The focus of the PERSIST project is on providing these stakeholders, as well as heritage institutions, with resources to address the challenges of long-term digital preservation and the risks of losing access to part of our digital heritage through technology obsolescence. Fostering a high-level dialogue and joint action on digital preservation issues among all relevant stakeholders is a core objective of PERSIST. For example, during the UNESCO General Conference last November in Paris, PERSIST hosted an event that included Microsoft, Google and the ACM. This is the kind of thing UNESCO is well positioned to do and where it can add value on a global scale in the very active and fertile field of digital preservation.

The Abu Dhabi meeting was attended by over 30 experts, representing heritage institutions, universities and governmental, non-governmental and commercial organizations from a dozen countries spread across five continents. The meeting had an ambitious agenda that included formulating an operating plan for 2016-2017. The major outcomes of the meeting were organized around the work of the three task forces into which PERSIST was divided: Content, Technology and Policy.

Photo session at a meeting
Official launch of the UNESCO/PERSIST Selection Guidelines. Photo courtesy of National Archives of the UAE
First was the launch of the UNESCO/PERSIST Guidelines for the selection of digital heritage for long-term preservation, drafted by the Content Task Force. The selection process, in the form of a decision tree, takes a risk-assessment approach to evaluating significance, assessing sustainability and considering availability in dealing with the overwhelming volume of digital information now being created and shared. Written by a team of seven experts from the library, archives, and museum community, the Guidelines aim to provide an overarching starting point for heritage institutions when drafting their own policies on the selection of digital heritage for long-term sustainable digital preservation.

Second was the progress by the Technology Task Force on defining the PERSIST technology strategy and finding an organizational home that would maintain, manage and make available the legacy software platform for future access to digital heritage at risk due to software obsolescence. (PERSIST is in contact with the Software Preservation Network and will be presenting at the SPN Forum in August.)

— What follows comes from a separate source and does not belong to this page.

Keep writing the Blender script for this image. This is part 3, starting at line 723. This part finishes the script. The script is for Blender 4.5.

The diagram illustrates the role of the UNESCO PERSIST project in the digital preservation ecosystem, including access to legacy software licenses. The organizational home, which we have been calling the UNESCO PERSIST Organization or UPO, would complement the work of the UNESCO PERSIST project. It would be a non-profit that would be able to enter into legal agreements with software vendors—a significant capability. Conversations are underway with a candidate organization about hosting the UPO.

Chart
Role of UNESCO PERSIST in the Digital Preservation Ecosystem. Diagram by Natasa Milic-Frayling. CLICK TO ENLARGE
Third was the formal creation of the Policy Task Force. In one way or another its initial outputs are all related to the Recommendation concerning the preservation of, and access to, documentary heritage including in digital form, which was approved at the UNESCO General Conference in November 2015 and which requires action by UNESCO Member States. Besides contributing directly to the guidelines for implementing the digital part of the Recommendation, the task force also plans to take a community-based approach to develop supporting tools such as a Model National Digital Preservation Strategy and a Starter’s Guide for policymakers. Already the Selection guidelines provide a tool for the identification of documentary heritage called for by the Recommendation. The Policy team will also work with the other task forces on strategic policy questions.

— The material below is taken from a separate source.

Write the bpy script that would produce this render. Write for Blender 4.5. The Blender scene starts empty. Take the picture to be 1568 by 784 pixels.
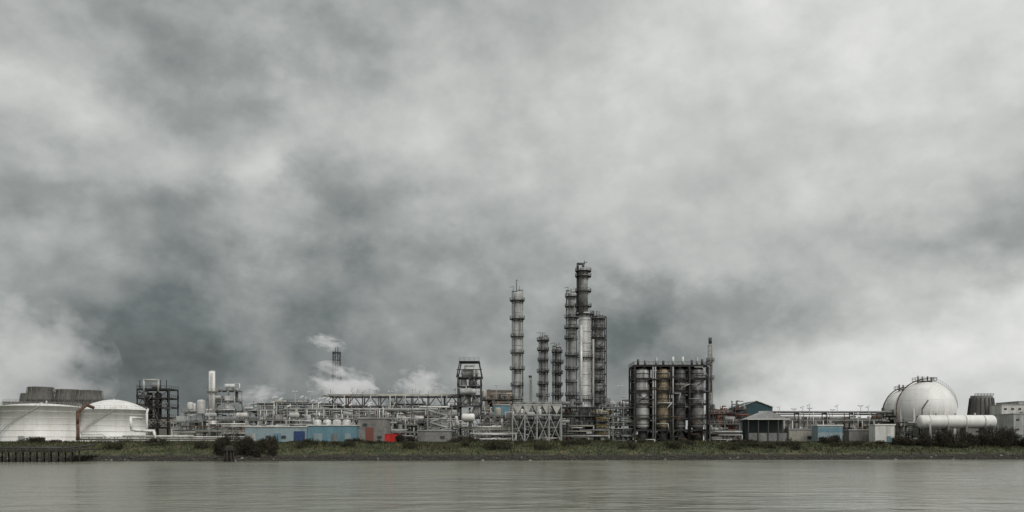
import bpy, math, random
from mathutils import Vector, noise
R=random.Random(7)
F=1358.0; EYE=5.0; G=4.8
def X(px,D): return (px-784)/F*D
def Z(py,D): return EYE+(678-py)/F*D
scene=bpy.context.scene
scene.view_settings.view_transform='Standard'; scene.view_settings.look='None'; scene.view_settings.exposure=0

# ------------------------------------------------------------ materials
def mat(name,c,c2=None,scale=0.35,rough=0.6,metal=0.0,streak=0.3,lo=0.4,hi=0.68,bump=0.0,fine=0.18):
    m=bpy.data.materials.new(name); m.use_nodes=True
    N=m.node_tree.nodes; L=m.node_tree.links
    b=N['Principled BSDF']
    if c2 is None: c2=[v*0.6 for v in c]
    tc=N.new('ShaderNodeTexCoord'); mp=N.new('ShaderNodeMapping'); mp.inputs['Scale'].default_value=(1,1,streak)
    L.new(tc.outputs['Object'],mp.inputs['Vector'])
    n=N.new('ShaderNodeTexNoise'); n.inputs['Scale'].default_value=scale; n.inputs['Detail'].default_value=5; n.inputs['Roughness'].default_value=0.65
    L.new(mp.outputs[0],n.inputs['Vector'])
    r=N.new('ShaderNodeValToRGB'); r.color_ramp.elements[0].position=lo; r.color_ramp.elements[1].position=hi
    r.color_ramp.elements[0].color=(*c,1); r.color_ramp.elements[1].color=(*c2,1)
    L.new(n.outputs['Fac'],r.inputs[0])
    n2=N.new('ShaderNodeTexNoise'); n2.inputs['Scale'].default_value=scale*7; n2.inputs['Detail'].default_value=2
    L.new(tc.outputs['Object'],n2.inputs['Vector'])
    mr=N.new('ShaderNodeMapRange'); mr.inputs[1].default_value=0.3; mr.inputs[2].default_value=0.7; mr.inputs[3].default_value=1-fine; mr.inputs[4].default_value=1+fine
    L.new(n2.outputs['Fac'],mr.inputs[0])
    mx=N.new('ShaderNodeVectorMath'); mx.operation='SCALE'
    L.new(r.outputs[0],mx.inputs[0]); L.new(mr.outputs[0],mx.inputs['Scale'])
    L.new(mx.outputs[0],b.inputs['Base Color'])
    b.inputs['Roughness'].default_value=rough; b.inputs['Metallic'].default_value=metal
    return m
WHITE=mat('white_paint',(0.84,0.83,0.81),(0.68,0.66,0.62),0.25,0.45,streak=0.15,fine=0.05)
WHITE2=mat('aged_white_paint',(0.70,0.70,0.67),(0.45,0.42,0.37),0.4,0.55,streak=0.2,fine=0.12)
LGREY=mat('light_grey_steel',(0.46,0.47,0.46),(0.27,0.26,0.24),0.4,0.55)
MGREY=mat('mid_grey_steel',(0.22,0.225,0.22),(0.12,0.115,0.105),0.4,0.55)
DGREY=mat('dark_grey_steel',(0.07,0.072,0.074),(0.042,0.038,0.034),0.4,0.6)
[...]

From here, there is still much to be done in disseminating the selection guidelines that would make the challenges of digital preservation more manageable, in developing and putting on a firm foundation the software technology platform that would enable access to legacy documents, and in establishing policy guidelines that would provide institutional and national frameworks where they are most needed for the preservation of digital documentary heritage.

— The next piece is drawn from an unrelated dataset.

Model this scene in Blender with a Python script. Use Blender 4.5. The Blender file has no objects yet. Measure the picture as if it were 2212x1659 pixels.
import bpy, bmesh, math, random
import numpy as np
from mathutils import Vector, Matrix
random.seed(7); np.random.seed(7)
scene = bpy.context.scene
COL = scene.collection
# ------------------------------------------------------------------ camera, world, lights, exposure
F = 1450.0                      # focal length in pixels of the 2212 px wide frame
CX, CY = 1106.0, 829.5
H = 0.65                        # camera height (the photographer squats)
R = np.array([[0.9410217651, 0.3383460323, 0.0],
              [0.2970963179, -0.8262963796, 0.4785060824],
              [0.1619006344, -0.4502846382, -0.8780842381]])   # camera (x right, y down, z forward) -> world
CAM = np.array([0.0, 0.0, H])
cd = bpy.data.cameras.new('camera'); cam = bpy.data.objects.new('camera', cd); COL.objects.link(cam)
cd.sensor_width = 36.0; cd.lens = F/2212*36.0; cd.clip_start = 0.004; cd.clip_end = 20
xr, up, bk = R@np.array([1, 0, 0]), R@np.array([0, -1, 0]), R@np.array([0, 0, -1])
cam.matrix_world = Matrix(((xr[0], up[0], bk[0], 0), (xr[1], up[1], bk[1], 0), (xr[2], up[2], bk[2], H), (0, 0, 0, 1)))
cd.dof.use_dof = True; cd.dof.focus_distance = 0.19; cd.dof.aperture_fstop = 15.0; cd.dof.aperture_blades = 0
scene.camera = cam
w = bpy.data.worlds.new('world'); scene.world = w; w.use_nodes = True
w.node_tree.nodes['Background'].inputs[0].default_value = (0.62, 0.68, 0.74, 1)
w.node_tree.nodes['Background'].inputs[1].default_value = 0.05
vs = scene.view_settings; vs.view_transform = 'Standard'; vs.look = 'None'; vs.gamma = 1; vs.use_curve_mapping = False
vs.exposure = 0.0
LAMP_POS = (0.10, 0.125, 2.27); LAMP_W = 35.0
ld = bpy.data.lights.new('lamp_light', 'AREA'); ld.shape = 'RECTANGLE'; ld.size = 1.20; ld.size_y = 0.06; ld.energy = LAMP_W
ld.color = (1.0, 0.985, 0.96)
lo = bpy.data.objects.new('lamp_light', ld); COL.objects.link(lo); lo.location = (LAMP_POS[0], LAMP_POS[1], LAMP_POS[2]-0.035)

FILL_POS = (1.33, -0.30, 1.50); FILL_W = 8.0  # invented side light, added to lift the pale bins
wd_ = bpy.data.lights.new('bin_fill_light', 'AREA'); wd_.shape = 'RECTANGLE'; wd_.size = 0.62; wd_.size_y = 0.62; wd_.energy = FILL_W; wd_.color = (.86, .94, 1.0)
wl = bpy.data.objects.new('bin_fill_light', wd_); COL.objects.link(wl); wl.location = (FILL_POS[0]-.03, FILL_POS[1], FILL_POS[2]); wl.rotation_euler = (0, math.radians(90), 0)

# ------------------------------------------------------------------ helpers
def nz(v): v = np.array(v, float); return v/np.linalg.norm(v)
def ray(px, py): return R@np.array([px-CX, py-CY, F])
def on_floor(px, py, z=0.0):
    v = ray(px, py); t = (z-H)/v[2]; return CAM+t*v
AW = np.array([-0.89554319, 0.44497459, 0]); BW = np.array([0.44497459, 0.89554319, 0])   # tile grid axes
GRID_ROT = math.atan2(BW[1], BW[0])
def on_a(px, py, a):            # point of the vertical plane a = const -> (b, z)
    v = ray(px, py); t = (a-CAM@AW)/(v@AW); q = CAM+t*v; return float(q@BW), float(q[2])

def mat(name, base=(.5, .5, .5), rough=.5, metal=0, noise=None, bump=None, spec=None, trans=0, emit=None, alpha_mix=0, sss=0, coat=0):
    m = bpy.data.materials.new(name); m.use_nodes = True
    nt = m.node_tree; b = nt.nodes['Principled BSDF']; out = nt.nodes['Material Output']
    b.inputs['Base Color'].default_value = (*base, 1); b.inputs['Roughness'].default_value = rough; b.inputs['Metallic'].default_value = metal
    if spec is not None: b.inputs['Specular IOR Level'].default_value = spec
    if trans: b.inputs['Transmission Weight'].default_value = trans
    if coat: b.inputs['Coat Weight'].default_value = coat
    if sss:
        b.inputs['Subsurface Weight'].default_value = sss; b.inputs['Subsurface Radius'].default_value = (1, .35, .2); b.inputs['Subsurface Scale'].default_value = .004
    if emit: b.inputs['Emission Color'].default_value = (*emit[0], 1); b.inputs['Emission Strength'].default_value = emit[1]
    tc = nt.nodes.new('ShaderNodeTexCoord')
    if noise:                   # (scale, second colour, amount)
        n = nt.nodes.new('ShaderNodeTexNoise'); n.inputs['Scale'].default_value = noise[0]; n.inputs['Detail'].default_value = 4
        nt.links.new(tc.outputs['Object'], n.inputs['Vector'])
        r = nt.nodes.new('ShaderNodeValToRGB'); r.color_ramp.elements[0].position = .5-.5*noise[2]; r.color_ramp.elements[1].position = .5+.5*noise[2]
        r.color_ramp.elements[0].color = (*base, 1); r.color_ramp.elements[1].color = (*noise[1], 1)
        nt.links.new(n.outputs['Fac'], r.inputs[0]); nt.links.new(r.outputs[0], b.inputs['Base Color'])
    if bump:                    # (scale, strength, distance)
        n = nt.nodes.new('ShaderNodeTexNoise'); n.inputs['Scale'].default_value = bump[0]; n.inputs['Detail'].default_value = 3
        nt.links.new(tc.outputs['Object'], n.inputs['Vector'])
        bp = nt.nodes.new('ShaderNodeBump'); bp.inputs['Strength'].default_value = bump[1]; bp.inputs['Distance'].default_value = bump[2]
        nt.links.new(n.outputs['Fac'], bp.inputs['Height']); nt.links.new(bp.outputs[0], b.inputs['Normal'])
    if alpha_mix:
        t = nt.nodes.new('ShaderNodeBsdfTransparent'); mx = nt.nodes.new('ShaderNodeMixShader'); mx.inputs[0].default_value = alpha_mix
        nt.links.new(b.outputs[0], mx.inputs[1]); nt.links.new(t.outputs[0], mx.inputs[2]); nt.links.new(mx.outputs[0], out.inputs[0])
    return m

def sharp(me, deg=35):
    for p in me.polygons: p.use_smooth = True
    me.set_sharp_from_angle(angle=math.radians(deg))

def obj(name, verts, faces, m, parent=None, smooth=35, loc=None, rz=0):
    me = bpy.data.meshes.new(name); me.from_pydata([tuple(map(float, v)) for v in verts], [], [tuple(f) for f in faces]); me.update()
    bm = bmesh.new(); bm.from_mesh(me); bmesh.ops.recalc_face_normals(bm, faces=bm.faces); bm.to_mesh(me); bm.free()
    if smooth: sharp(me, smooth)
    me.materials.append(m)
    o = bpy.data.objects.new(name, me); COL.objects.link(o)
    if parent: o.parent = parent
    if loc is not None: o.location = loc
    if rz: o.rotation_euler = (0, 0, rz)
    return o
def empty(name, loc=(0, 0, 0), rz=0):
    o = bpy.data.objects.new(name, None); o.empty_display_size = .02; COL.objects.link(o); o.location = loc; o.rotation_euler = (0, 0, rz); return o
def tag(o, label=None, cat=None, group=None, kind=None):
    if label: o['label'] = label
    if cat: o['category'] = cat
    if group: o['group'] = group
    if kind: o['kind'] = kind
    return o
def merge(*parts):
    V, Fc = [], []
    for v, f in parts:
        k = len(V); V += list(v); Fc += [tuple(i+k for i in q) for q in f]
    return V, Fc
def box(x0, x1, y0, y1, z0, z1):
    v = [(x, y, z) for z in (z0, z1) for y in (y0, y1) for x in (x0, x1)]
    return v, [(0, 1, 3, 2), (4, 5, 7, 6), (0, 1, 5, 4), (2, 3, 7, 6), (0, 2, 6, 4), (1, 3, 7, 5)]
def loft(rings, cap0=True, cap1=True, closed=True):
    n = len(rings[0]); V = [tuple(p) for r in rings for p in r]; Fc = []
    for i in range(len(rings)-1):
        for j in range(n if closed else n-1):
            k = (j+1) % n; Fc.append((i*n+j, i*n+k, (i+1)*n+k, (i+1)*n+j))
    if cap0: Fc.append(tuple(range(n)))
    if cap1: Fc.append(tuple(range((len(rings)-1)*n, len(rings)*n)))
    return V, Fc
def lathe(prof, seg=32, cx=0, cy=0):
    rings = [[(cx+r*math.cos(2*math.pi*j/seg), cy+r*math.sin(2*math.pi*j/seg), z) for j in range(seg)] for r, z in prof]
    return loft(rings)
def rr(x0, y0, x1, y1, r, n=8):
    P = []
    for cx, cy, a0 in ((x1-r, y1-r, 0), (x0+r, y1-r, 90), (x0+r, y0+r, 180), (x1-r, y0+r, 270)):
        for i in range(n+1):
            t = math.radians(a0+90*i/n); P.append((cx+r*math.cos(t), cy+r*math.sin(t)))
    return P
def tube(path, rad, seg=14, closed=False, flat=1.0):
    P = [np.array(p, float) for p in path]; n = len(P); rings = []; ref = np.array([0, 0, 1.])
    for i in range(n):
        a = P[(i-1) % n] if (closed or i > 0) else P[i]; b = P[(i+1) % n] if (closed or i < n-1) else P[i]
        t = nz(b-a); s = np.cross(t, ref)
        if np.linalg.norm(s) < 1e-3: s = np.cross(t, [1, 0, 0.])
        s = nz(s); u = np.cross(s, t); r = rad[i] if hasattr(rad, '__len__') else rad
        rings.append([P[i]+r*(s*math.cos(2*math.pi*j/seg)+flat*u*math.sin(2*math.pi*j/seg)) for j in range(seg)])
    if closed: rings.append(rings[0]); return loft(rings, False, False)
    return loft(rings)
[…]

You can hear more about PERSIST at the IFLA WLIC 2016 and the SPN Forum in August, the ICA Congress in September and iPRES 2016 in October. You can also read about PERSIST online, watch an introductory video and follow it on Twitter at #unescopersist.

Comments (3)

  1. The guidelines for selection will be presented at ICOM general conference in Milano during a CIDOC session on July 6th. More information about the conference: http://network.icom.museum/icom-milan-2016/

  2. Susanne–Thanks for the reminder. It sounds like you will be there–since you are one of the authors of the Guidelines for Selection, I hope you will be. The main thing now is getting the word out on the Guidelines. ICOM is one of the organizations that will be asked to endorse them.

  3. Hello Rob,

    yes I will be threre, charing the session where Clement Oury will present the guidelines.